In its order, the Supreme Court handed down a stayed indefinite suspension against Washington and placed him on a year of probation. The court also ordered Washington to comply with nine pages of conditions of his probation, which includes a provision that he "personally deliver a detailed letter of apology" to St. Louis City Circuit Judge Michael F. Stelzer.

A Missouri Office of Chief Disciplinary Counsel's brief filed in March had asked the high court to indefinitely suspend Washington without leave to apply for reinstatement for six months. Washington allegedly "engaged in serious professional misconduct by filing a frivolous lawsuit" against two judges "without any basis in law or fact," the brief said.

"(Washington)'s misconduct interfered with and caused harm to the administration of justice by disrupting the flow of criminal cases in the St. Louis City Circuit Court," the brief said.
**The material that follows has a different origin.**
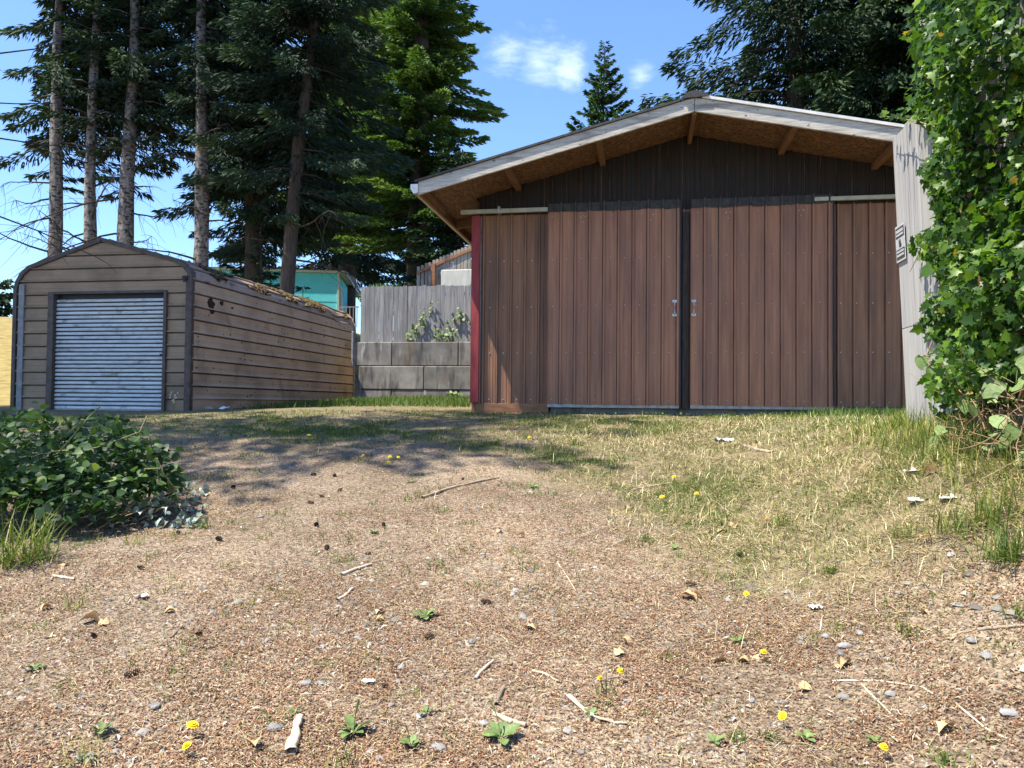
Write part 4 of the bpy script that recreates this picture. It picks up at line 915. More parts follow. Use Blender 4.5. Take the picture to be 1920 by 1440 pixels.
# long free tendril over the far top corner, a few bare tips
for (a, b, c_) in (((1760,240),(1722,228),(1655,217)), ((1757,700),(1725,712),(1706,700)), ((1748,640),(1738,665),(1742,690)), ((1745,425),(1726,470),(1706,510))):
    tb.add([onX(*a, 2.15), onX(*b, 2.12), onX(*c_, 2.10)], [.006, .004, .0025], 4)
tb.build('stems', M['vine'], ivy)
Pt = np.array([onX(1655+i*7, 216+i*1.2-(4 if i % 2 else -3), 2.1) for i in range(11)]); nt_ = len(Pt)
place_leaves(ivy, ime, M['ivy'], Pt, np.array([-.5,.2,.3])+rg.normal(0, .4, (nt_, 3)), np.array([-.3,-.7,.7])+rg.normal(0, .2, (nt_, 3)), rg.uniform(.04, .07, nt_), rg.random(nt_), name='leaf')

# bindweed with round leaves at the foot of the ivy, dry vines, tall weeds
bw = thing('bindweed', 'round-leaved bindweed trailing at the foot of the ivy', 'weed', tuple(onX(1830, 800, 2.1)))
rme = leafmesh('leaf', [(.0,.0),(.3,-.1),(.46,.12),(.46,.4),(.34,.7),(.14,.93),(.0,1.02)], M['weed'], .1, .15)
pts = [(1728,668),(1748,690),(1815,745),(1828,760),(1855,700),(1875,715),(1878,728),(1840,712),(1850,690),(1890,820),(1870,815),(1905,800),(1885,795),(1800,700),(1795,720),(1905,860),(1850,830),(1770,800),(1762,818),(1758,840),(1905,720),(1912,690)]
Pq = np.array([onX(a, b, 1.98) for a, b in pts]); nq = len(Pq)
place_leaves(bw, rme, M['weed'], Pq, np.array([-.2,-.1,-.5])+rg.normal(0, .5, (nq, 3)), np.array([-.5,-.8,.6])+rg.normal(0, .25, (nq, 3)), rg.uniform(.075, .13, nq), rg.random(nq))
tb = TB()
for k in range(12):
    i, j = rg.integers(0, nq, 2); tb.add([Pq[i], (Pq[i]+Pq[j])/2+np.array([0,0,.06]), Pq[j]], [.003,.003,.002], 3)
tb.build('stems', M['stem'], bw)
dv = TB()
for k in range(150):
    p = onX(rg.uniform(1800, 1960), rg.uniform(740, 900), rg.uniform(1.9, 2.25)); pts = [p]
    d = np.array([rg.normal(0, .1), rg.choice([-1, 1])*rg.uniform(.3, 1), rg.normal(.1, .35)])
    for q in range(5): d = d+rg.normal(0, .22, 3); pts.append(pts[-1]+d*.08)
    dv.add(pts, np.linspace(.0045, .002, 6), 4)
dv.add([onX(1830,748,1.98), onX(1850,742,1.97), onX(1880,744,1.97), onX(1920,752,1.97)], [.005,.005,.0045,.004], 5)
tag(dv.build('dry_vines', M['vine']), 'tangle of dead brown vine stems at the right edge under the ivy', 'vines')

# bramble bush on the left
br = thing('bramble', 'dark green bramble bush with arching canes at the left edge', 'bush', (-2.9, 5.6, -.9))
rg = np.random.default_rng(33)
cpx = [(-60, 990), (60, 985), (170, 985), (255, 965), (-60, 900), (70, 900), (180, 900)]
cen = [ong(a, b) for a, b in cpx]
Pl = []; 
for k in range(4500):
    c = cen[rg.integers(0, len(cen))]; a = rg.random()*2*PI; q = rg.random()**.5
    x = c[0]+.42*q*math.cos(a); y = c[1]+.5*q*math.sin(a)
    hx = (sst(-1.55, -2.6, x)*.55+.16)*(.42+1.0*float(fbm(x*2.6, y*2.6, 51, 3)))
    h = hx*math.sqrt(max(0, 1-q*q*.8))*rg.uniform(.35, 1.08)
    Pl.append((x, y, float(gh(x, y))+h))
P = np.array(Pl); n = len(P)
pj = proj(P); kp = (pj[1] > 765+rg.normal(0, 12, n)+np.maximum(0, pj[0]-180)*.55) & (pj[0] < 340); P = P[kp]; n = len(P)
Nn = np.array([.05, -.35, .8])+rg.normal(0, .55, (n, 3)); D = rg.normal(0, 1, (n, 3)); D[:, 2] = -.35+rg.normal(0, .3, n)
bme = leafmesh('leaf', BRO, M['brambleo'], .12, .15)
place_leaves(br, bme, M['bramble'], P, D, Nn, rg.uniform(.045, .10, n), np.clip(rg.normal(.45, .25, n), 0, 1))
cn = TB()
canes = [[(0,790+70),(60,868),(110,850),(165,783),(190,760)],[(-20,905),(40,885),(95,840),(140,800)],[(145,1005),(185,950),(215,905),(252,880)],[(200,985),(240,955),(270,925)],[(60,850),(180,840),(262,810),(275,780)],[(120,1010),(60,980),(0,960)],[(160,1000),(230,965),(330,925)],[(255,880),(300,878),(330,920)]]
for cn_ in canes:
    pts = []
    for i, (a, b) in enumerate(cn_):
        Yc = 5.3+.25*math.sin(i*1.7+a*.01); pts.append(onY(a, b, Yc))
    cn.add(pts, np.linspace(.008, .004, len(pts)), 5)
cn.build('canes', M['cane'], br)
wl = thing('cut_brambles', 'wilted silvery cut bramble stems lying at the right of the bush', 'brambles', tuple(ong(290, 960)))
Pw = []
for k in range(290):
    a = rg.uniform(175, 385); b = rg.uniform(900, 985)-(375-a)*.12*(rg.random()); g0 = ong(a, min(b+18, 990)); Pw.append(g0+np.array([0, 0, rg.uniform(.01, .16)*(1 if a < 320 else .5)]))
P = np.array(Pw); n = len(P)
D = rg.normal(0, .6, (n, 3)); D[:, 2] -= .55; Nn = np.array([0,-.8,.4])+rg.normal(0, .6, (n, 3))
wme = leafmesh('leaf', BRO, M['wilt'], .3, .5)
place_leaves(wl, wme, M['wilt'], P, D, Nn, rg.uniform(.04, .08, n), rg.random(n))
cw = TB()
for (pa, pb) in (((160,1000),(330,905)),((200,990),(370,950)),((260,985),(385,940)),((292,880),(320,925)),((180,1005),(300,945))):
    A = ong(*pa)+[0,0,.04]; B_ = ong(pb[0], max(pb[1], 900)+14)+[0,0,.06]; cw.add([A, (A+B_)/2+[0,0,.06], B_], [.006,.005,.004], 4)
cw.build('canes', M['vine'], wl)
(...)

Washington was admitted to the bar in Missouri on Sept. 17, 2003, according to his profile on The Missouri Bar's website.

Allegations against Washington stemmed from his 2007 marriage dissolution, according to the Missouri Office of Chief Disciplinary Counsel's brief .

In August 2016, Washington filed suit against Stelzer, two St. Louis attorneys and his ex-wife, claiming a conspiracy with regards to the marriage dissolution, according the chief disciplinary counsel's brief.  Washington claimed the conspiracy "made use of an illegal, improper, and/or perverted use of process that was not neither warranted nor authorized by process,” the brief said.

Washington later added Judge Thomas Frawley as a defendant.

The case, transferred to federal court, was dismissed in December 2017 largely on grounds that judges are "completely and absolutely immune from civil lawsuits based on claims of misconduct during the performance of their judicial duties," the brief said.

Stelzer later testified before a hearing committee that Washington's lawsuit made it "very difficult, if not impossible" for him to hear any cases pending before him, according to the brief.